Oh, on the "real camera" front. Show up with a Canon SX30 ("big" camera, lots of glass in front) and people might notice. But show up with an SX210 (these are cameras I happen to have) and you can get great stealth shots with its 14x zoom but no one the wiser. It's just a small point and shoot, harmless, right? This thing is leaps and bounds more capable than a camera that size back in the pre-digital days.
I'll bet a Gopro will get a pass too.
We were just taking fashion photos on the street in front of our building, turns our neighbours across the street at the MI5 were not super excited about this though.
I recently got a grip for my phone (TELESIN Master Grip). It gives me a physical shutter button, as well as a much better ergonomic hold on the phone, and a tripod thread to attach my old reliable wrist strap. That, plus Lightroom Mobile configured for high-quality yet editable shots (eg, DNG), allowed me to build what felt like 80% of a proper camera — and yet with far, far less public obviousness.
I won't give up my rangefinder, but now I feel I have two choices: phone+grip for places where I don't feel comfortable with the camera, and then the camera everywhere else.
> Both devices capture identical images.
This is so obviously false. The photos definitely don't look identical. If you're carrying a DSLR, it's a darn good bet you believe it'd take better photos than your phone. And someone who does so is going through the trouble of carrying one is more likely to spread the photo publicly than someone who's using their phone. Hence the stronger reaction.
It's always sad to see when people tarnish a good point with bad arguments. Doubly so when you're accusing other people of acting irrationally, based on clearly false premises. It hurts the cause you're trying to advance rather than helping it.
gonna push back a little on this one. Today, the best iphones can easily take pictures as good a DSLR, providing conditions are right (good light etc)
The quality of the photo btw, is irrelevant to the camera used.
But what the DLSR has that the iphones etc don't have is the ability to excel at the edges of technical capability. E.g. low light, large telephoto, interchange able lenses, filters, more control over exposure, better autofocus, more control over Dof etc.
It's like a Ferrari and a Pickup. Sure they both do the same thing on the face of it. Take you to the store, go a for a drive, visit friends. But that time you wanna go enjoy some twisty roads? you need the ferrari ? That time you need to haul trash to the tip ? You need the pickup.

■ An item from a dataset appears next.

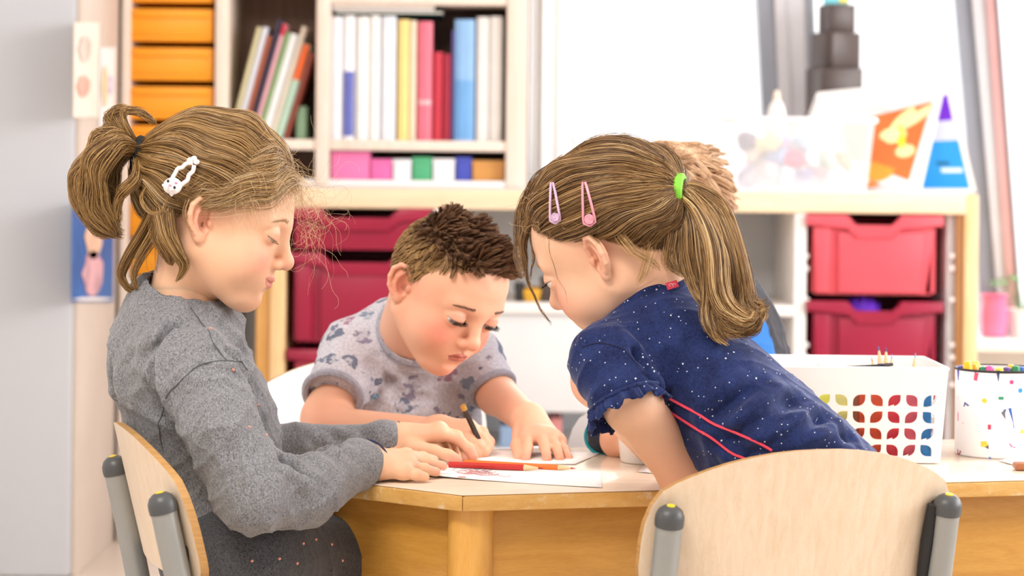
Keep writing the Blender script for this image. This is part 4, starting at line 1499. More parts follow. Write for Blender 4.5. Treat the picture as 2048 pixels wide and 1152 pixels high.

And so the DLSR 'beat's iphone in some cases, iphone beats DSLR in some cases, but they both take decent pictures and if there are destined for screen only then it can be hard to even tell the difference.
There's youtube videos of people comparing exactly this, and until you print and blow up your image to 2ft x 3ft you can't see any difference.
In this era of social media, is that really true?
Most people I've known that use an actual camera take thousands of photos looking for that one perfect photo. A journalist is looking for the perfect Front Page photo, not to publish an album. They also tend to care about getting a "clean" shot without awkward strangers in the background.
Conversely, people on social media seem to have much, much lower standards for posting, and will routinely capture audio and video. They also don't care nearly as much about some awkward person in the background, and might even be intentionally filming an awkward person to make fun of them on TikTok.
And phone photos at near range are as good as DSLRs as far as "invasion of privacy" are concerned.